In The Middle with Embrace

Remember Embrace? That band from the late nineties and early noughties, possessing choruses with more power than George Bush, the muppet who marred the same era. Chris Martin has regularly noted the band as one of Coldplay’s biggest influences, and the song structure Embrace uniquely embrace (if you’ll pardon the pun) has been utilised by many bands since, yet often gone unaccredited. “A lot of people thought we’d split up” Mike Heaton informs me, after 8 years in the lurking in the shadows before releasing their sixth studio album Embrace, which peaked at number 5 last April. “We’ve been in the studio for four and a half years, working methodically and taking our time, making the album we knew we wanted to make.” The result is an album with a darker and more electronic approach, yet still maintaining the vast melancholic sound that placed Embrace firmly in the hearts of so many. “I don’t think we’ve got any rules… at times we thought we’d pushed it too far, but it still has what Embrace is about.”

It’s a little recognised feat that Embrace have maintained the same lineup since 1997, an achievement not celebrated by many bands. “Our secret is having time away from the band as well as the intense time together. We never did the intense full on 18 months around the world, and that worked in our favour, probably saving us.” Embrace have spent their time together so far away from the limelight that most under-appreciate their expansive influence over pop-rock over the last twenty years, whether that be writing World Cup anthems, releasing three number one albums or providing the creative spine for others who value slow burning emotional ballads; Snow Patrol and Travis to name a few.

“We’ve been in the studio for four and a half years, working methodically and taking our time”

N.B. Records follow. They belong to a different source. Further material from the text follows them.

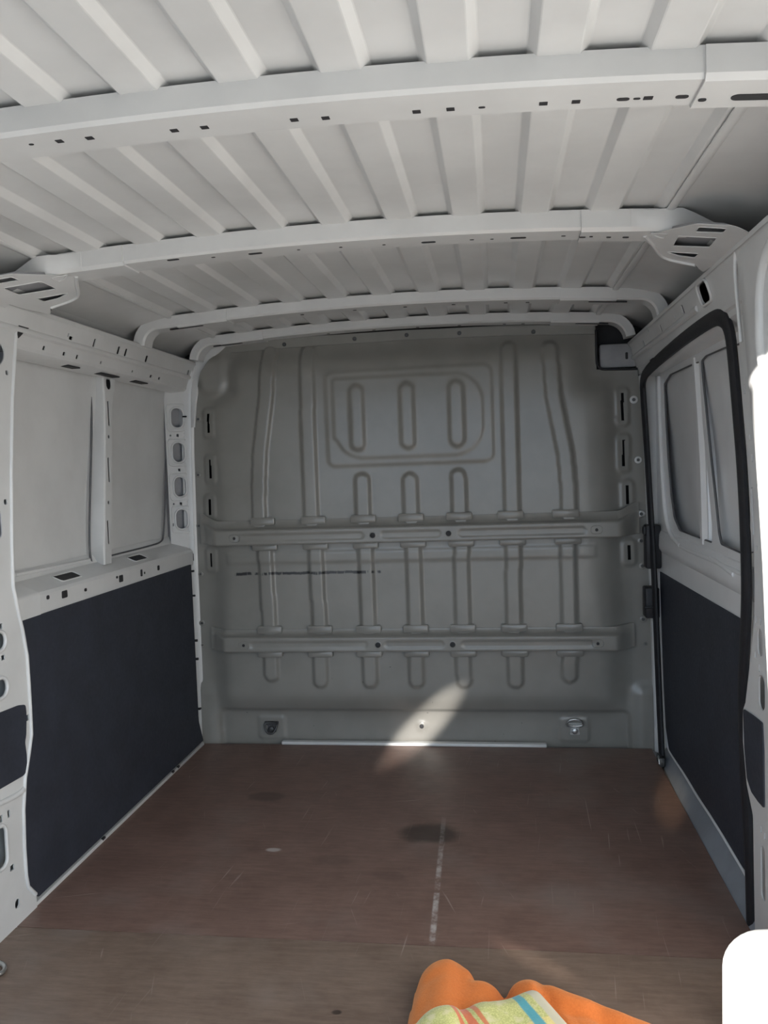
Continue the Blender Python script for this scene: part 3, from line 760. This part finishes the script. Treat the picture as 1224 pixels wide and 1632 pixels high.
# cross rails
def cross_rail(zb, zt, zf, name, x_in, x_out, flare, holes_px, small_px, groove):
    NXR = 431; xs = np.linspace(-x_out, x_out, NXR)
    pr = [(.038, zf), (.048, zf - .002), (.050, zf - .012), (.060, zt + .008), (.070, zt + .004), (.0795, zt), (.082, zt - .004)]
    pr += [(.082, z_) for z_ in np.linspace(zt - .006, zb + .005, 16)] + [(.079, zb + .001), (.072, zb), (.038, zb - .001), (.030, zb - .001)]
    pr = np.array(pr); XX = np.repeat(xs[None, :], len(pr), 0); HH = np.repeat(pr[:, :1], NXR, 1); ZZ = np.repeat(pr[:, 1:], NXR, 1)
    t = np.clip((np.abs(XX) - x_in) / (x_out - x_in), 0, 1); s = t * t * (3 - 2 * t)
    HH = HH - s * np.maximum(HH - .012, 0) * .88
    ZZ = ZZ + s * flare * np.where(ZZ > (zt + zb) / 2, 1, .25)
    face = (HH > .0815).astype(float)
    G = np.zeros_like(HH)
    zc = (zt + zb) / 2
    for x0, x1 in groove: G = np.maximum(G, (rr_mask(XX, ZZ, x0, x1, zc - .013, zc + .013, .012) < 0).astype(float))
    HH = HH - .0035 * blur(G, 1, 1) * face
    o = grid_mesh(name, XX, -HH, ZZ, 'bulkhead_paint', wb, smooth=40)
    q = plane_y(-.0822)
    for px, py in holes_px:
        a, b = q.px(px, py); d_ = disc('bolt_hole', q, a, zc, .0135, .002, 'bulkhead_paint', o, n=20)
        disc('bolt', plane_y(-.0842), a, zc, .0105, .002, 'hole_shadow', d_, n=16)
    for px, py in small_px:
        a, b = q.px(px, py)
        tube('pressed_ring', [q.pt(u_, v_, .0002) for u_, v_ in rrect(a, zc, .042, .030, .013)], .0016, 'bulkhead_paint', o, n=6, loop=True)
        disc('hole', q, a, zc, .006, .001, 'hole_shadow', o, n=10)
    return o
gv = ((-.70, -.185), (-.115, .115), (.185, .66))
gv1 = ((-.66, -.185), (-.115, .115), (.185, .68))
r1 = cross_rail(.819, .880, .918, 'cross_rail', .775, .865, .030, [(594, 852), (715, 849)], [(373, 856), (951, 844)], gv)
r2 = cross_rail(.390, .449, .478, 'cross_rail', .760, .840, .006, [(602.5, 1028), (721.5, 1027)], [(388, 1028), (953, 1026)], gv1)
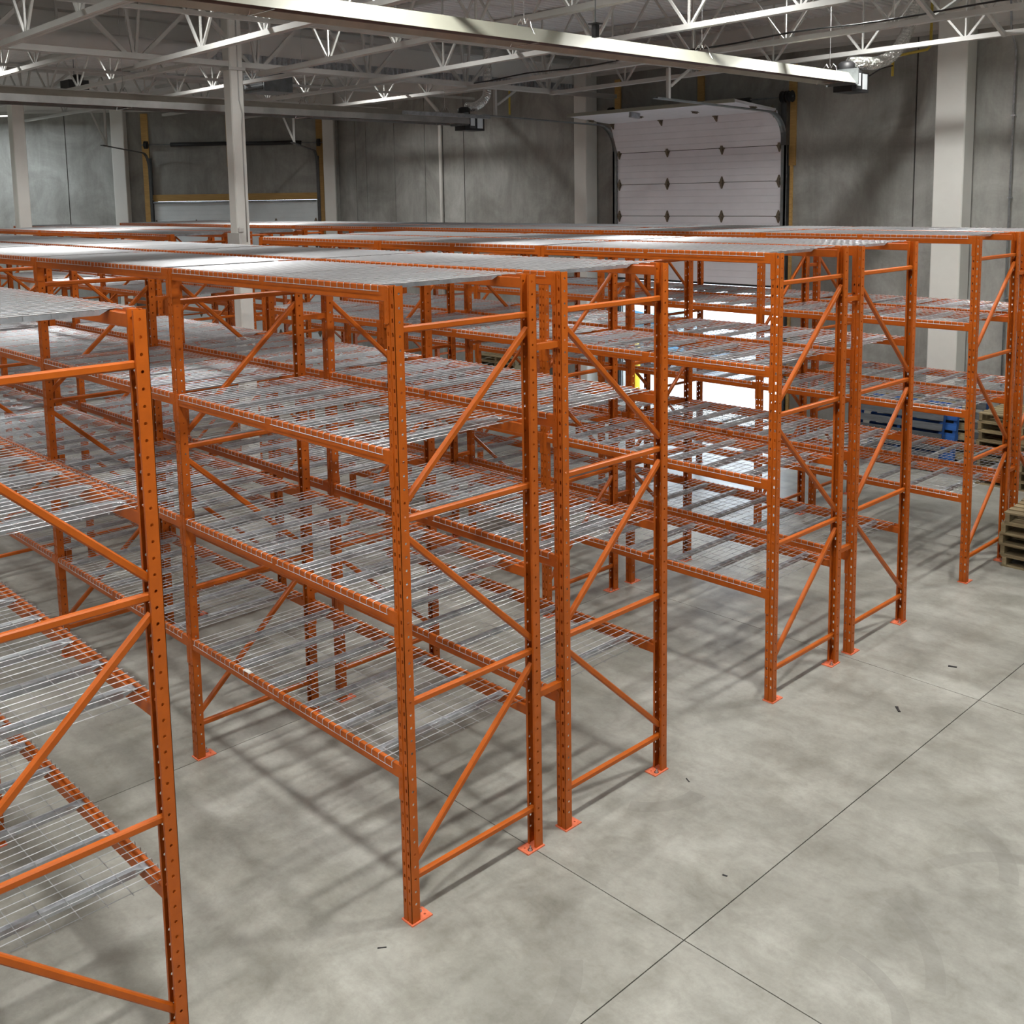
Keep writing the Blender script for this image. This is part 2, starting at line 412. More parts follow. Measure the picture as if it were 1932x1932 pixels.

Most may remember Embrace for writing England’s official soundtrack for the 2006 World Cup, aptly named ‘World At Your Feet’, incidentally one of their last offerings before 8 years away. I asked Mike if Embrace would ever do the same, especially following the lack lustre performances England have displayed recently: “No. ‘World At Your Feet’ raised our profile massively but dropped our sales. It had both a really positive and really negative effect on the band. It was definitely an interesting experience but not something we’d ever do again.” It’s a shame therefore that James Corden didn’t slip away after producing ‘Shout’ back in 2010. When I remind Mike that ‘World At Your Feet’ was significantly better than Ant & Dec’s abrasive effort with ‘We’re On The Ball’ four years earlier he can’t help but laugh, saying “he bloody well hopes so.”

Embrace have always claimed to be a band for the people. With that in mind I asked Mike for some tourist information to test just how much they can live up to that claim, as, after all, Embrace are West Yorkshire born and bred. Naturally, Mike highlights the importance of visiting the plethora of great music venues in Leeds, with particular emphasis on the Belgrave and Brudenell. “It’s really hard to make a venue pay for itself, and we want as many to stick around as possible. Bands earn very little from sales nowadays, it’s all about playing live and merchandise.” Mike also co-owns The Hop, a real ale and music venue under the arches, which naturally he encourages all Leeds Students to go to. If it’s as anything as good as his music I think I’ll take him up on that.